A estética de Veneza é favelística. O contato com a água, antes de mofá-lo, transformou aquele povo de refugiados em navegadores, e estes em comerciantes. A riqueza gerada pelo comércio com o Oriente sumiu com as taperas e trouxe os palácios construídos por arquitetos pagos a peso de ouro, ou melhor, de pimenta. Veneza decaiu depois que Vasco da Gama ganhou o Índico dobrando o Cabo das Tormentas (hoje da Boa Esperança) e tornou o comércio com o Oriente muito mais rentável, visto que não era preciso ir de Alexandria à Índia no lombo de camelos. A Sereníssima se manteve independente até o final do século XVIII, quando Napoleão acabou com a república dos doges.

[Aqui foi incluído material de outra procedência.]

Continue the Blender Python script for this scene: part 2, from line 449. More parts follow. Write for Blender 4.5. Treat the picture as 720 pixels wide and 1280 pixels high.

Sobraram os sinais da opulência: o Palácio Ducal, a Catedral de São Marcos e as igrejas magníficas, tudo entremeado pelos canais. Fora os músicos e pintores: basta se lembrar de Vivaldi. Veneza, além de tudo, se destaca pela importância cultural. Se isso não ficar claro, é difícil entender a cidade e aproveitá-la. E o que ouço de reclamações do brasileiro classe média que para lá vai não está escrito. Veneza não é a Disney. A Disney foi pensada e construída para receber turistas; Veneza não.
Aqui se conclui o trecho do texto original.